This is the fourth series overall set in Robin Hobb’s Elderlings world, and the second that takes place in the Rain Wilds, with the liveships and dragons, after The Liveship Traders. I continue to be very, very glad I gave her another chance as an author. I loved revisiting this world and seeing characters from Liveship again, but here we get an all-new set of characters to follow for four books, including a dragon POV! Please do not read further if you haven’t read The Liveship Traders yet, as there will be spoilers for that series. Unless you don’t care about spoilers, in which case, go for it.
After the events of The Liveship Traders, in which dragons came back to the world, and The Tawny Man trilogy, in which the dragon Tintaglia received a mate, a dragon who had been buried in the ice slumbering for perhaps thousands of years, the dragons in this book are not in for sunshine and rainbows. Because the serpents were so old when they cocooned, and because it was so late in the year, all of the surviving dragons that hatch (and there aren’t many) are essentially disabled, some physically, some mentally, some both. The people of the Rain Wilds, due to their bargain with Tintaglia, must care for these dragons as they can’t care for themselves. The situation soon proves itself untenable, especially since Tintaglia seems to have abandoned the hatchlings for the company of her new mate. Soon a plan is struck to journey up the Rain Wilds river in search of a lost Elderling city that provides hope for both human and dragon. Along the way, the crotchety, arrogant dragons clash with their carers, who in most cases were only sent on the mission because they are those most touched by the Rain Wilds, and thus undesirable. So basically this is a story about outcasts caring for misfits, and what happens after. I very much think it could be lovely.

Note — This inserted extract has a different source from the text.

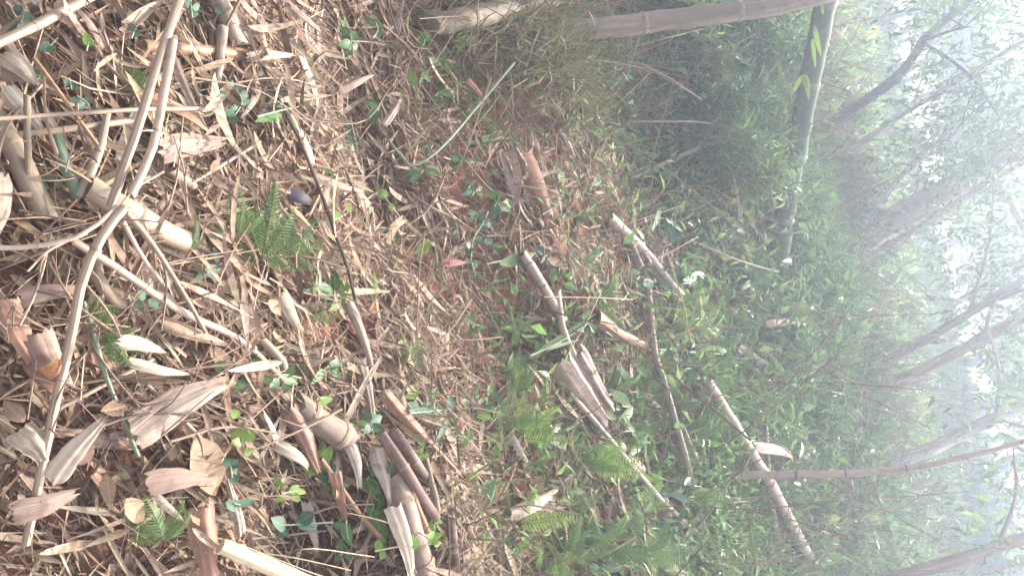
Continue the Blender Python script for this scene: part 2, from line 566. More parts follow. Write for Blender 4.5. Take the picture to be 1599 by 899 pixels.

Four stars is sort of a tentative rating, because this is really part one of two, and I have yet to read two. Hobb initially intended books one and two of this series to be one book (this happened for three and four as well). What was here, I liked (though I very much wish I had access to the British narrator, Saskia Butler, instead of the American one, Anne Flosnik) but it is undeniably not a full story arc, and I left the book feeling somewhat dissatisfied. Hobb continues to excel at creating characters who are very hateable, and at creating long, satisfying narrative arcs for her characters. Since this book stops midway through the first story arc, I feel like I can’t rate it properly, since I don’t know what exactly it’s building up to. I’ve got book two, Dragon Haven, set for the first week of March, so it won’t be too long of a wait, and then I can properly judge this one as well.